En los países en los que el papel de la familia es menos importante, parece que la protección del empleo de los adultos es asimismo menor (y el coste del paro, más elevado). Ambos sistemas son equivalentes en una situación de pleno empleo, pero están basados en valores diferentes.
Por esa razón, en nuestros sistemas la política social no debe ser un mero apéndice de la política económica, ya que es consustancial a la democracia. Los criterios generalmente utilizados para juzgar la idoneidad de una política o de una reforma son criterios de eficacia económica. Hace ya cerca de 20 años, un economista canadiense, Dan Usher, proponía la utilización de un criterio diferente. ¿Es propensa esta o aquella reforma a incrementar la adhesión de las poblaciones a la democracia o, por el contrario, de debilitarla? Supongo que una reforma que vaya en contra del sistema de valores que fundamenta una sociedad a cambio de una ventaja económica lejana e incierta no contribuirá a reforzar el sentimiento democrático.

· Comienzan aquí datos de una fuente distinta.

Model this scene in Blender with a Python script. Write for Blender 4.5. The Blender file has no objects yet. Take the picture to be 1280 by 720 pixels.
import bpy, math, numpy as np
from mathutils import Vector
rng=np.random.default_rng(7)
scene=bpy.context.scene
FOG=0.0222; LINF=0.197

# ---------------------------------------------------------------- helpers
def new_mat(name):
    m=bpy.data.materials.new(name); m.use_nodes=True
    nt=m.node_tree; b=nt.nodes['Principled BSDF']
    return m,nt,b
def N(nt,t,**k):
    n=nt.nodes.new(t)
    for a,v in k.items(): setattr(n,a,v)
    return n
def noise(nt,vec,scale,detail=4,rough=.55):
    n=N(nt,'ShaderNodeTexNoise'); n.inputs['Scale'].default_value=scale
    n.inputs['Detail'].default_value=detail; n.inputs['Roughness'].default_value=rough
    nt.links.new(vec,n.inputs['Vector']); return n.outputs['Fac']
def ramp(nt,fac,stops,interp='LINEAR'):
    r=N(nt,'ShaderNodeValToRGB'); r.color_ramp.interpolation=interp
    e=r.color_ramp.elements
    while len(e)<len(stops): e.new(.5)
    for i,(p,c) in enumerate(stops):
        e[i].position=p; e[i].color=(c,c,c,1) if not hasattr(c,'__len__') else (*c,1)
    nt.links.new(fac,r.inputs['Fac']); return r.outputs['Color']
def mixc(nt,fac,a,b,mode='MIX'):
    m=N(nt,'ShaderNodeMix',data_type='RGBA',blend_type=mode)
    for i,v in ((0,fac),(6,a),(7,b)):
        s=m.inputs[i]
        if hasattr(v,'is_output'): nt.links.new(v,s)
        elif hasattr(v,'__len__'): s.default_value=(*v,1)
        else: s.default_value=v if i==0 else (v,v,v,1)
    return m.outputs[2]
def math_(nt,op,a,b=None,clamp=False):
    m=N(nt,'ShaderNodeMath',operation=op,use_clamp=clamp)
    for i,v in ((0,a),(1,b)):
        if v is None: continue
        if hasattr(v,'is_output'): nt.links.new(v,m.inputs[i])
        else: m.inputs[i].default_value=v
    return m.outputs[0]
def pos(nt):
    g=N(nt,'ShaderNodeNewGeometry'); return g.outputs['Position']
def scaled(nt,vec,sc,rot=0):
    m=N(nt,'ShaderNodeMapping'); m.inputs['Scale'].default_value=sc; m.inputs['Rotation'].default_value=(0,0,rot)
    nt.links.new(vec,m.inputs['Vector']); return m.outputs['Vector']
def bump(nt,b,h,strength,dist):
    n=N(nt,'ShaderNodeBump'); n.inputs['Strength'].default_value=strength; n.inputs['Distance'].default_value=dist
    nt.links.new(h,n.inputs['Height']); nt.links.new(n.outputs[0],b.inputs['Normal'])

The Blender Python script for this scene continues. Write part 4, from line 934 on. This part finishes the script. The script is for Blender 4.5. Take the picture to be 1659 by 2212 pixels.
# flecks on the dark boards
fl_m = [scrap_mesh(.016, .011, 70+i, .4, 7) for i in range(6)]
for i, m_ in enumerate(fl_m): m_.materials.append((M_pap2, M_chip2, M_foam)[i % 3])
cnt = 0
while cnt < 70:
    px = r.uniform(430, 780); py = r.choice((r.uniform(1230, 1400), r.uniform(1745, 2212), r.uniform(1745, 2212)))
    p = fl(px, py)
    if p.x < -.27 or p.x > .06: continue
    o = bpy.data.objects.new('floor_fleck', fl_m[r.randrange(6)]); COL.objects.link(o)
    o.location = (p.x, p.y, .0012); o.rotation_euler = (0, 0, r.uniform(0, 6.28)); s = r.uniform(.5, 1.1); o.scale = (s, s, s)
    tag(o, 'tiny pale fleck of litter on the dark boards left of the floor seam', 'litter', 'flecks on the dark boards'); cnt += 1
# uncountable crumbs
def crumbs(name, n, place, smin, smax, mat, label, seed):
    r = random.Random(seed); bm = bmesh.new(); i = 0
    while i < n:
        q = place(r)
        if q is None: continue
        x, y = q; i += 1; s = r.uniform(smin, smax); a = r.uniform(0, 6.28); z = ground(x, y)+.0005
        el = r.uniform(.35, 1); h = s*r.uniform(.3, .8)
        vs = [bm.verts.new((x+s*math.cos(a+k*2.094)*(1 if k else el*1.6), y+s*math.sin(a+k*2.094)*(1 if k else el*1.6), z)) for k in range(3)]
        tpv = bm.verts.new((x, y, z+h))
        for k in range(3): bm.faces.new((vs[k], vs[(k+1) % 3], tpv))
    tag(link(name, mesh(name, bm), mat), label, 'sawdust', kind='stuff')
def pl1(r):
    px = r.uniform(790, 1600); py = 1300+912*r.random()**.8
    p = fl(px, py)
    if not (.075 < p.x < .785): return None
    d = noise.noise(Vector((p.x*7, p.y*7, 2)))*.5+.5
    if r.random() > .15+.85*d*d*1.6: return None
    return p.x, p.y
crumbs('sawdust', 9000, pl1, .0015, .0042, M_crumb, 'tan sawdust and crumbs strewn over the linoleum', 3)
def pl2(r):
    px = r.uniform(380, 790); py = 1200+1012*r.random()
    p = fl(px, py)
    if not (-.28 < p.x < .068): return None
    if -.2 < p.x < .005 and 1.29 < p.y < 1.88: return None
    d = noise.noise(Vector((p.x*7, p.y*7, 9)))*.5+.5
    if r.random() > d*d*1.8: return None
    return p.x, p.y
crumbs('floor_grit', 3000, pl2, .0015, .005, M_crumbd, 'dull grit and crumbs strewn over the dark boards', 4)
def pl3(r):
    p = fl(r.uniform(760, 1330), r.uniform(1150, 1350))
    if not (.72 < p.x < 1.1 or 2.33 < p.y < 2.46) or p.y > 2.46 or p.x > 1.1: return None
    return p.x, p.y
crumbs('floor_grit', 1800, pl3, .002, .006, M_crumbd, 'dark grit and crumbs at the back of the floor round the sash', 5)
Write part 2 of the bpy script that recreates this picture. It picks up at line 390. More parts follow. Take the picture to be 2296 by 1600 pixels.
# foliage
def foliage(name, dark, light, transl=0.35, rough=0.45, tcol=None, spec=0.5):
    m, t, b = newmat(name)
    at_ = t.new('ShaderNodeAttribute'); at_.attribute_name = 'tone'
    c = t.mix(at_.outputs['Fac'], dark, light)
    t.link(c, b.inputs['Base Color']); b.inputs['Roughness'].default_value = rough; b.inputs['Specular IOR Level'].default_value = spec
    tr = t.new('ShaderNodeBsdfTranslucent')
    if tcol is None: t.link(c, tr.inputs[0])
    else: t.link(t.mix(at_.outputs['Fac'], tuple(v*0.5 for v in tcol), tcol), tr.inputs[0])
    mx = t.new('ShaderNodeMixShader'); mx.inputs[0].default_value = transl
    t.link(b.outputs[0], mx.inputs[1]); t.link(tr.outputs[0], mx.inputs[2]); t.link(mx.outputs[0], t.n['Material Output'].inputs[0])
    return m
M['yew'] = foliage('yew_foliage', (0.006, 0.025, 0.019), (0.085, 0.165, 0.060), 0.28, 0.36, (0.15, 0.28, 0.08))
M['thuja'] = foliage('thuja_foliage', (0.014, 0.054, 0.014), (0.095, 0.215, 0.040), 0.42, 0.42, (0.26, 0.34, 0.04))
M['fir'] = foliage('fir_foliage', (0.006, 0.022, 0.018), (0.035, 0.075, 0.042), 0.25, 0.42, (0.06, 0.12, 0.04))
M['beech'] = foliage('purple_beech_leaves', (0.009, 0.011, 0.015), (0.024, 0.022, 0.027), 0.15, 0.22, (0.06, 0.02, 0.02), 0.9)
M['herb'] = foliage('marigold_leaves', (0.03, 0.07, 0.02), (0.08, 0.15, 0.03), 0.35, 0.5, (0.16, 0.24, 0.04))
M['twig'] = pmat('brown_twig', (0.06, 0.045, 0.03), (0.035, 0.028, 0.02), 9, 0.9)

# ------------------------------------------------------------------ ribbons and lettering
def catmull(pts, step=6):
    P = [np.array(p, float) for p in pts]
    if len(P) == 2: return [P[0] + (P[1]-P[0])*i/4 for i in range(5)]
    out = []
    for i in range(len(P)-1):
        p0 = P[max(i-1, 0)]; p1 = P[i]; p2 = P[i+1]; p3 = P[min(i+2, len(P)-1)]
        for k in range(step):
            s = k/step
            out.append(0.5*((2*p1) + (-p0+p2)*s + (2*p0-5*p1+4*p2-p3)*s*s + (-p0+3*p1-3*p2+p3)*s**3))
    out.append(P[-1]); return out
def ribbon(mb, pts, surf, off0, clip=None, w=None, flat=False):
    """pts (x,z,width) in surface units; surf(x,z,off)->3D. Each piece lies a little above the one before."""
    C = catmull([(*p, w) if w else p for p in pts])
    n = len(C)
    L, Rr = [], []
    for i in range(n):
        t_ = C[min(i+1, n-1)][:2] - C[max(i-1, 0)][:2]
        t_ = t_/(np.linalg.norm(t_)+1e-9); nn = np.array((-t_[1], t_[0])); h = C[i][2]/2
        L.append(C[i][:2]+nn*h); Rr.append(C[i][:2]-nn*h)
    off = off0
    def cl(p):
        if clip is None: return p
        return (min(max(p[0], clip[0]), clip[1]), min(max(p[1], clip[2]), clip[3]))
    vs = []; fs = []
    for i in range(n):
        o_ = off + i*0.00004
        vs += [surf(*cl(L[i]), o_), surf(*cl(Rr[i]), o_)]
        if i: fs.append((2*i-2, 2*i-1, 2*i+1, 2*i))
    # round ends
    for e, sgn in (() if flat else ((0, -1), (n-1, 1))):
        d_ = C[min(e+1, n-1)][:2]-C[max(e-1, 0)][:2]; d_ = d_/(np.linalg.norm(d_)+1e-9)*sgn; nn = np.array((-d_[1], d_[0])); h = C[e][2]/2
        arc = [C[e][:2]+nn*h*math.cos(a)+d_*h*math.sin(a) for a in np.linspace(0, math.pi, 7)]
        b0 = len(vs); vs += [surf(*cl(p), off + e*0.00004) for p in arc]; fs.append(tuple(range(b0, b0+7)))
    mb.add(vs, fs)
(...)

Puede que, en efecto, el sentido de la historia, como muestra la tendencia a la fragmentación de las estructuras familiares en muchos países desarrollados, sea el de un avance continuo del individualismo. Pero existen variaciones en el individualismo, y las sociedades tienen una libertad mucho mayor de lo que se cree y se dice para elegir el grado de solidaridad que mejor se corresponde con su cultura.
Por lo tanto, es hora ya de reflexionar de forma diferente sobre la cuestión de la reforma estructural: su evaluación debe obedecer a numerosos criterios, entre los cuales la eficacia económica tal vez no sea el más importante. En una sociedad de pleno empleo hacia la que la Europa social debe tender absolutamente, las instituciones deben en primer lugar reflejar los valores, en vez de adaptarse a un hipotético modelo ideal. El incremento del paro y de la precariedad ha hecho perder de vista esta dimensión fundamental de la concertación social, en beneficio de una visión aparentemente técnica, pero fundamentalmente ideológica.
Jean-Paul Fitoussi es economista francés, presidente del Centro de Estudios del Observatorio Francés de la Coyuntura Económica.